STEM students who learn by example may miss key concepts, study finds

No matter how smart, well-prepared or hard-working, many college students struggle with rigorous introductory science courses because their approach to learning fails to provide a working knowledge of abstract concepts that underlie examples presented in the classroom, suggests new research from Washington University in St. Louis.

“Our results find that individual differences in how learners acquire and represent concepts is a potentially crucial factor in explaining the success or failure of college students learning complex concepts in introductory chemistry courses,” said study co-author Regina F. Frey, the Florence E. Moog Professor of STEM Education in Arts & Sciences.

The findings, published online May 12 in the Journal of Chemical Education, are important because they may help to explain why so many aspiring students make an early exit from science, technology, engineering and math (STEM) programs after failing to perform well in tough introductory science courses.
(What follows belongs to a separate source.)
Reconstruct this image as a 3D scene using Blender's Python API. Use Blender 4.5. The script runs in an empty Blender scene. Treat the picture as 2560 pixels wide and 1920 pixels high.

In this study, which included more than 800 students taking chemistry courses over three semesters at a highly competitive research university, about 50 percent of those tested were classified as having difficulty making the leap from example to concept. And that was true of students with similar educational backgrounds and equally high marks in advance placement courses and college entrance exams.

“Every instructor nods when you say students seem to do well when tests present concepts  the same way they were addressed in class or in homework, but flounder when the test presents these same concepts in a different context ,” said study co-author Mark McDaniel, a professor of Psychological and Brain Sciences at Washington University. “If nothing else, this study should provide teachers with a better understanding of why some of their students may be floundering when it comes to applying a studied concept to a novel situation.”

Frey and McDaniel are co-directors of the Center for Integrative Research on Cognition, Learning, and Education (CIRCLE) at Washington University, where they explore how new innovations from learning and memory research can be used to improve classroom education.